Amber diving while on expedition in the Kingdom of Tonga.

How are you and Amber? Still co-founders? What was a challenge you had to solve together? I recall there was a wedding? 

Amber and I are both doing well and yes, both married now and starting families of our own! I recently moved back to the East Coast to Maine to open up our first bi-coastal office to help position us to tackle projects in the offshore wind space. Along with being co-presidents of the BLF we are also still co-founders of Blue Latitudes LLC which has grown quite significantly in the past four years since our interview with you! Most recently we received our first National Science Foundation (NSF) grant for our proposal titled “Advancing innovative convergence between fisheries and offshore energy to drive adaptive stewardship of fisheries habitat in a dynamic blue economy“, as part of NSF’s Networked Blue Economy (Track E) solicitation. Blue Latitudes will serve as Principal Investigators along with Louisiana State University, LGL Ecological Research Associates and Global Fishing Watch to accomplish the goals set forth by this two-year, $5 million dollar project.

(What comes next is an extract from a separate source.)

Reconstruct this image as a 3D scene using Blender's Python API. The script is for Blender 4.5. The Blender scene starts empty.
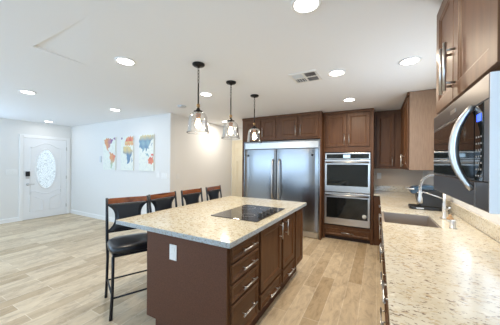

The objective of our project is to accelerate convergence across two distinct ocean-related sectors, fisheries and offshore energy, resulting in improvements to sustainable fishery resources, the understanding of artificial reef ecology and its role in fisheries support, and economic cost-sharing benefits for energy industries and fisheries stakeholders. Our goal will be to quantify how fisheries use the highly productive artificial reef ecosystems found on offshore oil and gas platforms in the Gulf of Mexico by defining the value of these offshore structures as a fisheries resource and extrapolate this valuation process as a model for current and future offshore development (e.g., wind installations).